Bankrate: Do you think great writing is protected in Hollywood?

Kevin Costner: I don't think that it is, no. Because the minute you're willing to ask an audience what they think about a movie, I think it shows no one cares about the writing. And I think that's foolish. I don't go out to actors until my script is 100 percent finished. Because I don't want anyone changing it. Annette Bening and Robert Duval didn't change a line on "Open Range." Why? Because I was sure that it worked. What is everyone so afraid of in making movies? Not being No. 1 at the box office? Well, Mr. Brooks ain't going to be. We're not even going to come close. But we can be a movie that's so true to itself that you might want to take a friend back to it.

Bankrate: Can you say something about the Western you're working on now?

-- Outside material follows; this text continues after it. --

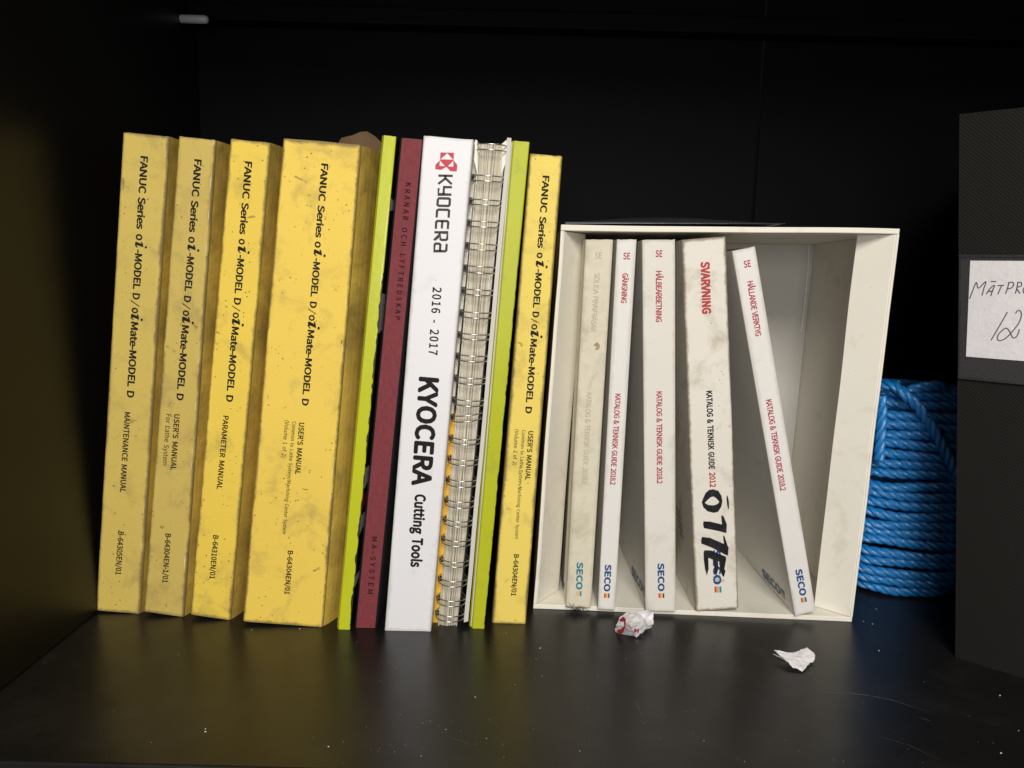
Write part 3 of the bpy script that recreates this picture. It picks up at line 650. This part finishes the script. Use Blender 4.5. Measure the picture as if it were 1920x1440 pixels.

Kevin Costner: It's just a good cowboy movie about friendship, and there's a code. It's done; it's written. People aren't dying to make Westerns, though. I'll just have to figure out how to make it. I'll have to raise money from different sources and I'll have to keep creative control.

Bankrate: Sounds like you are thinking about financing it through independent means?

Kevin Costner: Well we made "Open Range" in Calgary for just over $20 million and all the money went up on the screen. I didn't take a salary for directing; I took the minimum. But nobody else did. Robert and the other actors made as much as they ever did, but I don't like everybody to work under that banner of labor of love. "Dances with Wolves" was made for $16 million and everybody made as much money, if not more than they'd ever made in terms of salary. I come from a low-budget world, so I kind of know how to use my money, work with my money. If I was producing "Water World," it would have been done in a different way -- moneywise. I watch my money. With "Open Range" I put up about $750,000 and I got other people to put up some money. But I had to make some crucial producing decisions when making that film. I spent $300,000 on making the street flooding scenes real -- that was a crucial decision but I wanted it authentic.

Bankrate: So is critical or financial success more important to you in making a movie, especially when you've invested in it?

Kevin Costner: Well, criticism is hard to take sometimes. Constructive criticism is something that all of us can do well from. Cynical criticism, skepticism is very difficult for me to deal with. When you make a movie, either lack of money, lack of talent, the sun went down -- I sometimes can't do anything about it. But I'm satisfied with the end product. So in truth, financially it would be better because then I could go on and make another Western.